The Brooklyn Paper spotlights Up, Up and Away: Interpreted Comics and Graphic Novels, an exhibit of comic book-inspired work by artists Kyle Baker, Jonn Alex Gonzales and Joshua Peters that envisions a more culturally diverse world of heroes:
In Peters’s rainbow version of comic book heroes, the Human Torch wears Adidas, while Captain America is portrayed as a powerful-looking Asian man before a barbed-wire-topped wall, as if rescuing a child imprisoned during World War II. Spider Woman is made over as a haggard and overworked single mother whose face, says Peters, has “a strength that has nothing to do with bounding from building to building.”
“I wanted to take the archetype and put it on its ear,” Peters admits. “Black and Asian heroes are usually tokenized.”

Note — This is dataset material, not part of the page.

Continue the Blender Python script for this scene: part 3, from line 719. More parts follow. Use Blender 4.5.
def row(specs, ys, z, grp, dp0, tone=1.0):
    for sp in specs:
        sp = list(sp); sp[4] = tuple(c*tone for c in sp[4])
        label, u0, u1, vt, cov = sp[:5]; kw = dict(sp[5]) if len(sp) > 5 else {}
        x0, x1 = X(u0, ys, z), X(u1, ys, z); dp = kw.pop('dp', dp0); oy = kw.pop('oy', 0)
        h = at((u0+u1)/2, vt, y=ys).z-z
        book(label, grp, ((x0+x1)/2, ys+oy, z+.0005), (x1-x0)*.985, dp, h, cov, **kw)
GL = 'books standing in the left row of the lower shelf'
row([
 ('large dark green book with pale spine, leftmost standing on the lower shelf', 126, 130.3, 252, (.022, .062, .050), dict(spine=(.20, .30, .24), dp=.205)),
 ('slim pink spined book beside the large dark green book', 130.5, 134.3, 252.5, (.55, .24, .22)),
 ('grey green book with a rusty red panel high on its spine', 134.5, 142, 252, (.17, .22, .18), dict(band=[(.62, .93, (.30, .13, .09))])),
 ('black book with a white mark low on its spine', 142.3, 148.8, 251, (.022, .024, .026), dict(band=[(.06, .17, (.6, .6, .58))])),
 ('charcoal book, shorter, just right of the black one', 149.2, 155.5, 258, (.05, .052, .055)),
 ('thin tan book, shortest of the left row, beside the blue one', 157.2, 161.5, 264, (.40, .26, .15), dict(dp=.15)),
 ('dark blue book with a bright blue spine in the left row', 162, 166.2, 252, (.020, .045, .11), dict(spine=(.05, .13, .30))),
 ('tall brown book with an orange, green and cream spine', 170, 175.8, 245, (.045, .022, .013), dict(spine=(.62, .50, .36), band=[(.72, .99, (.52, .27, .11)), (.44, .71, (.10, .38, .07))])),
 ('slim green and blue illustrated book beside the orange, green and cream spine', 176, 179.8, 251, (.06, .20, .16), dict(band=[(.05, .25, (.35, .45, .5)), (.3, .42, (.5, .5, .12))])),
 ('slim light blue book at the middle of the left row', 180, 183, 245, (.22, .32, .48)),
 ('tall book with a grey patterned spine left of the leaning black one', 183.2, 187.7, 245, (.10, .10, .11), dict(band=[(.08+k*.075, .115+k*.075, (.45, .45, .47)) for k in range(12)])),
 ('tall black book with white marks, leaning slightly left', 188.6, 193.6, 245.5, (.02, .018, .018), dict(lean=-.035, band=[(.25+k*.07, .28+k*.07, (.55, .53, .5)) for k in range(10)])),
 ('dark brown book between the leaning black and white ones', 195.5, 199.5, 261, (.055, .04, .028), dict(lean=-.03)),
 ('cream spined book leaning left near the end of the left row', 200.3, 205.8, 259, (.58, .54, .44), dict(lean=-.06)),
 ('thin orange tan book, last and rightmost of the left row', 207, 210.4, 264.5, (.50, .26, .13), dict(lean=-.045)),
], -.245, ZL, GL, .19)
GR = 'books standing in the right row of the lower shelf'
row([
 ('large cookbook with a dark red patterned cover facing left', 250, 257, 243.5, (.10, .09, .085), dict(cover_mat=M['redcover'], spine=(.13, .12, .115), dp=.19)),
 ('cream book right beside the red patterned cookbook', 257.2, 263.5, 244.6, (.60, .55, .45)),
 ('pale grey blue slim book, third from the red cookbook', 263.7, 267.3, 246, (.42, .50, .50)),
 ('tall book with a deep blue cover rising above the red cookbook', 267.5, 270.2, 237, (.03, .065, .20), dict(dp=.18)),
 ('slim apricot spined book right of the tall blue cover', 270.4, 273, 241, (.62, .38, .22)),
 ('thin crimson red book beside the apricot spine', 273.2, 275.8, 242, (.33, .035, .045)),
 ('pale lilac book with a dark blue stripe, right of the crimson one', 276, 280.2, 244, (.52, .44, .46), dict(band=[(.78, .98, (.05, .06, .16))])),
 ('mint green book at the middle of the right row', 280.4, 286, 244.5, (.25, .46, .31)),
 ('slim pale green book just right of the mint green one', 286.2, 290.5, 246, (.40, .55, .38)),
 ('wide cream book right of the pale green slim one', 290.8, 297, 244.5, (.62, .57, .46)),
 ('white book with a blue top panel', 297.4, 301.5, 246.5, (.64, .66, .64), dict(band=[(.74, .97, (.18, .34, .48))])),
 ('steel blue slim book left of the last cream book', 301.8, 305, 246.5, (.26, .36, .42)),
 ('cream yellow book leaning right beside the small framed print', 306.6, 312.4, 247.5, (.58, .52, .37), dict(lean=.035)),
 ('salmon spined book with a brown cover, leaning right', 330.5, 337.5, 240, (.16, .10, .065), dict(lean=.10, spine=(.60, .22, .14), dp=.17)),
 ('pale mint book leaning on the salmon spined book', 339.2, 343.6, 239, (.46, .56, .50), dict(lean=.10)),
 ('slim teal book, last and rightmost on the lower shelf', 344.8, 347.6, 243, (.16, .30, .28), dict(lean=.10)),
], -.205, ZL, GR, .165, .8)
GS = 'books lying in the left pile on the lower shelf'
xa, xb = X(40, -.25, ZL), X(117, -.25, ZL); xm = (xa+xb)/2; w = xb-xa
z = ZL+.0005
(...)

Peters’s close involvement with the weightlifting world was clearly a resource when seeking models for what he calls his “Heroes” series, which was spawned by a vision of Wonder Woman fashioned in the likeness of Peters’s bodybuilder girlfriend, Jodi Cornish.
“I always thought Wonder Woman was too skinny,” says Peters, also a weightlifter. “How could she lift a car with arms like that?”
The exhibit continues through Feb. 10 at the Corridor Gallery in Clinton Hill.
January 26th, 2007 at 10:43 am
Somehow, the batabling makes perfect sense.
January 26th, 2007 at 11:36 am
Sounds cool– Question is, would Marvel or DC dare tap these guys for a series of one-shots aimed at the trade market. There just aren’t enough really outre experimental books out there.